The US Securities and Exchange Commission’s (SEC) Crypto Task Force convened its second roundtable in Washington, D.C., spotlighting the challenges and opportunities surrounding crypto trading in the United States.
Acting Chairman Mark T. Uyeda, addressing an audience of regulators, industry representatives, and legal experts, drew parallels between the current stage of crypto markets and the origins of the American securities industry over two centuries ago.
“Over 200 years ago, a group of stockbrokers gathered under a buttonwood tree to establish basic rules for the trading of securities on an organized market in New York,” Uyeda said, referencing the historic roots of the New York Stock Exchange.
He likened that pivotal moment in financial history to today’s regulatory crossroads for crypto trading platforms, which have largely evolved outside the federal securities regulatory framework.
Current state-level oversight has prompted concerns about a patchwork of varying licensing regimes.

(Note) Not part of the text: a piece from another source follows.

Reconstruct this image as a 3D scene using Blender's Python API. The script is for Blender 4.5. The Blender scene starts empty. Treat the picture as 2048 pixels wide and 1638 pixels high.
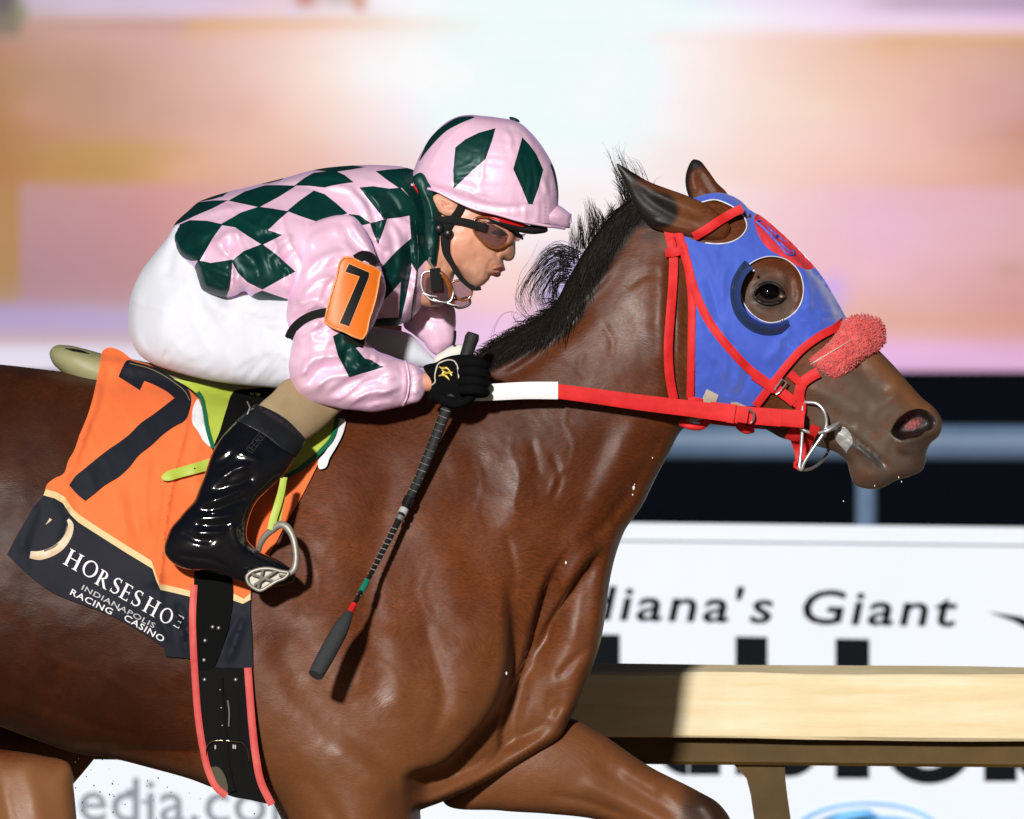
import bpy, math, random
import numpy as np
from mathutils import Vector, Matrix
from mathutils.geometry import delaunay_2d_cdt

# ---------------------------------------------------------------- camera, light, exposure
scene = bpy.context.scene
col = scene.collection
S = 1100.0          # sculpting units (thousandths, roughly) per metre
ZC = 1.62           # height of the lens above the track
DIST = 30.0         # metres from the lens to the near side of the horse
NEAR = 0.14

cam_d = bpy.data.cameras.new('camera')
cam = bpy.data.objects.new('camera', cam_d)
col.objects.link(cam)
cam.location = (0, -DIST - NEAR, ZC)
cam.rotation_euler = (math.radians(90), 0, 0)
cam_d.sensor_width = 36
cam_d.lens = 36 * DIST / (2048 / S)
cam_d.clip_start = 0.5
cam_d.clip_end = 5000
cam_d.dof.use_dof = True
cam_d.dof.focus_distance = DIST + 0.02
cam_d.dof.aperture_fstop = (cam_d.lens / 1000) / 0.062
scene.camera = cam

SUN = Vector((0.20, 1.0, -0.26)).normalized()      # floodlight behind the photographer's left shoulder
world = bpy.data.worlds.new('World')
scene.world = world
world.use_nodes = True
wn = world.node_tree
sky_n = wn.nodes.new('ShaderNodeTexSky')
sky_n.sky_type = 'NISHITA'
sky_n.sun_disc = False
sky_n.sun_elevation = math.asin(-SUN.z)
sky_n.sun_rotation = math.atan2(-SUN.x, -SUN.y)
bg = wn.nodes['Background']
bg.inputs['Strength'].default_value = 0.014
wn.links.new(sky_n.outputs[0], bg.inputs['Color'])
sun_d = bpy.data.lights.new('floodlight', 'SUN')
sun_d.energy = 4.3
sun_d.angle = math.radians(2.6)
sun_d.color = (1.0, 0.965, 0.92)
sun = bpy.data.objects.new('floodlight', sun_d)
col.objects.link(sun)
sun.location = (-4, -12, 8)
sun.rotation_euler = SUN.to_track_quat('-Z', 'Y').to_euler()
vs = scene.view_settings
vs.view_transform = 'Standard'
vs.look = 'None'
vs.exposure = 0.0
vs.gamma = 1.0
vs.use_curve_mapping = False

rng = random.Random(7)
nrng = np.random.RandomState(11)

# ---------------------------------------------------------------- 2D helpers (u right, v down, w away)
def W(u, v, w):
    return ((u - 1024) / S, w / S, ZC - (v - 819) / S)

def at(px, py, Y):
    """world point seen at that pixel of the 2048 frame, at depth Y metres"""
    f = (DIST + NEAR + Y) / DIST
    return ((px - 1024) / S * f, Y, ZC - (py - 819) / S * f)

def spline(pts, step=6.0, closed=True):
    P = [np.array(p[:2], float) for p in pts]
    X = [np.array(p[2:] if not (len(p) > 2 and p[-1] == 'c') else p[2:-1], float) for p in pts]
    C = [len(p) > 2 and p[-1] == 'c' for p in pts]
    n = len(P)
    def seglen(i, j): return np.linalg.norm(P[j] - P[i]) + 1e-9
    out, ex = [], []
    rngi = range(n) if closed else range(n - 1)
    for i in rngi:
        j = (i + 1) % n
        L = seglen(i, j)
        def tan(a, prev, nxt):
            if C[a] or prev is None or nxt is None: return None
            d0 = (P[a] - P[prev]) / seglen(prev, a); d1 = (P[nxt] - P[a]) / seglen(a, nxt)
            l0, l1 = seglen(prev, a), seglen(a, nxt)
            t = (d0 * l1 + d1 * l0) / (l0 + l1)
            return t
        pi = (i - 1) % n if (closed or i > 0) else None
        nj = (j + 1) % n if (closed or j < n - 1) else None
        t0 = tan(i, pi, j); t1 = tan(j, i, nj)
        d = (P[j] - P[i]) / L
        if t0 is None and t1 is None: t0 = t1 = d
        elif t0 is None: t0 = 2 * d - t1 if False else d
        elif t1 is None: t1 = d
        m = max(1, int(math.ceil(L / step)))
        for k in range(m):
            t = k / m
            h00 = 2*t**3 - 3*t**2 + 1; h10 = t**3 - 2*t**2 + t; h01 = -2*t**3 + 3*t**2; h11 = t**3 - t**2
            out.append(h00*P[i] + h10*L*t0 + h01*P[j] + h11*L*t1)
            if len(X[i]): ex.append(X[i] * (1 - t) + X[j] * t)
    if not closed:
        out.append(P[-1])
        if len(X[-1]): ex.append(X[-1])
    A = np.array(out)
    if ex: return np.hstack([A, np.array(ex)])
    return A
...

Uyeda noted that some crypto market participants might prefer a more unified approach, suggesting that a single federal license from the SEC could be more efficient and innovative than maintaining up to 50 separate state-based licenses.
However, he acknowledged that existing federal securities laws could pose hurdles, particularly regarding national securities exchanges’ inability to list unregistered tokenized securities.

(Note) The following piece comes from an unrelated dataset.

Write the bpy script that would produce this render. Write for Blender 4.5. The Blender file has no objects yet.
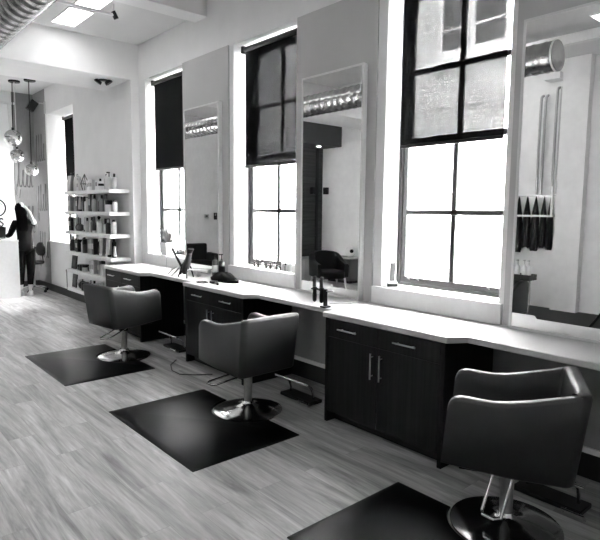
import bpy, bmesh, math, random
from mathutils import Vector, Matrix
PI = math.pi
sc = bpy.context.scene
COL = sc.collection
rnd = random.Random(7)

# ------------------------------------------------------------------ materials
MATS = {}
def nodes_of(name):
    m = bpy.data.materials.new(name); m.use_nodes = True
    nt = m.node_tree
    b = nt.nodes['Principled BSDF']
    return m, nt, b
def mat(name, g, rough=0.5, metal=0.0, noise=0.0, nscale=20.0, bump=0.0, bscale=60.0, spec=0.5, stretch=None, coat=0.0):
    """grey procedural material: g is the grey level, noise a relative mottling"""
    if name in MATS: return MATS[name]
    m, nt, b = nodes_of(name)
    b.inputs['Base Color'].default_value = (g, g, g, 1)
    b.inputs['Roughness'].default_value = rough
    b.inputs['Metallic'].default_value = metal
    b.inputs['Specular IOR Level'].default_value = spec
    b.inputs['Coat Weight'].default_value = coat
    tc = nt.nodes.new('ShaderNodeTexCoord'); mp = nt.nodes.new('ShaderNodeMapping')
    nt.links.new(tc.outputs['Object'], mp.inputs['Vector'])
    if stretch: mp.inputs['Scale'].default_value = stretch
    n = nt.nodes.new('ShaderNodeTexNoise'); n.inputs['Scale'].default_value = nscale; n.inputs['Detail'].default_value = 5
    nt.links.new(mp.outputs['Vector'], n.inputs['Vector'])
    r = nt.nodes.new('ShaderNodeMapRange')
    nz = max(noise, 0.03)
    r.inputs['From Min'].default_value = 0.3; r.inputs['From Max'].default_value = 0.7
    r.inputs['To Min'].default_value = g*(1-nz); r.inputs['To Max'].default_value = min(1, g*(1+nz))
    nt.links.new(n.outputs['Fac'], r.inputs['Value']); nt.links.new(r.outputs['Result'], b.inputs['Base Color'])
    if bump > 0:
        n2 = nt.nodes.new('ShaderNodeTexNoise'); n2.inputs['Scale'].default_value = bscale; n2.inputs['Detail'].default_value = 3
        nt.links.new(mp.outputs['Vector'], n2.inputs['Vector'])
        bp = nt.nodes.new('ShaderNodeBump'); bp.inputs['Strength'].default_value = bump; bp.inputs['Distance'].default_value = 0.01
        nt.links.new(n2.outputs['Fac'], bp.inputs['Height']); nt.links.new(bp.outputs['Normal'], b.inputs['Normal'])
    MATS[name] = m
    return m
def emit(name, g, strength):
    m, nt, b = nodes_of(name)
    b.inputs['Base Color'].default_value = (g, g, g, 1)
    b.inputs['Emission Color'].default_value = (1, 1, 1, 1)
    b.inputs['Emission Strength'].default_value = strength
    MATS[name] = m
    return m

WALL = mat('white_plaster', .88, .6, noise=.02, nscale=3, bump=.05, bscale=80)
CEIL = mat('ceiling_paint', .74, .7, noise=.02, nscale=2)
GREYP = mat('grey_wall_paint', .54, .55, noise=.03, nscale=2, bump=.05, bscale=90)
TRIM = mat('white_trim_paint', .82, .4)
COUNTER = mat('white_quartz', .55, .28, noise=.02, nscale=60)
CABW = None
BLACKM = mat('black_metal', .005, .4, spec=.35)
FRAMEB = mat('dark_window_paint', .02, .35)
BLACKP = mat('black_plastic', .004, .35, spec=.3)
CHROME = mat('chrome', .78, .14, metal=1.0)
STEEL = mat('brushed_steel', .5, .28, metal=1.0, noise=.08, nscale=40)
VINYL = mat('charcoal_vinyl', .023, .40, noise=.1, nscale=5, bump=.12, bscale=250)
MATB = mat('black_rubber', .002, .32, spec=.1, noise=.25, nscale=3, bump=.08, bscale=300)
BASEB = mat('black_baseboard', .006, .45)
WHITEP = mat('white_plastic', .8, .35)
GREYPL = mat('grey_plastic', .28, .4)
LGREY = mat('light_grey_plastic', .52, .4)
DGREY = mat('dark_grey_plastic', .045, .4)
SKIN = mat('skin', .62, .5)
HAIR = mat('dark_hair', .004, .9, spec=.0, noise=.4, nscale=60, stretch=(1, 1, .1))
CLOTH = mat('black_cloth', .004, .8, spec=.1, noise=.3, nscale=30)
WOODL = mat('pale_wood', .45, .45, noise=.2, nscale=20, stretch=(1, 1, .2))
SLAT = None
UPH = mat('black_upholstery', .006, .6, spec=.25, noise=.2, nscale=40)
SPOTW = 170
LEDM = emit('led_diffuser', .9, 2.4)
DOWNL = emit('downlight_lamp', .9, 9.0)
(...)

“One issue is that national securities exchanges can only list registered securities, yet most tokenized securities in the market today are unregistered,” Uyeda said. He also raised questions about how rules such as the order protection rule (Rule 611) could be applied in an environment where assets trade in both on-chain and off-chain markets.”
Uyeda further emphasized that incumbent crypto trading platforms are often vertically integrated—encompassing custody, execution, and clearing under one roof—a structure not typically found in traditional securities exchanges.
Still, he expressed optimism about blockchain technology’s potential to make transaction processes more efficient and transparent. He urged the industry to share input on how time-limited, conditional exemptive relief could foster innovation, allowing blockchain-based solutions to flourish under a suitable regulatory framework.
The roundtable concluded with calls for continued dialogue among regulators, market participants, and the broader public, as the SEC seeks a long-term approach for integrating emerging technologies into the US securities landscape.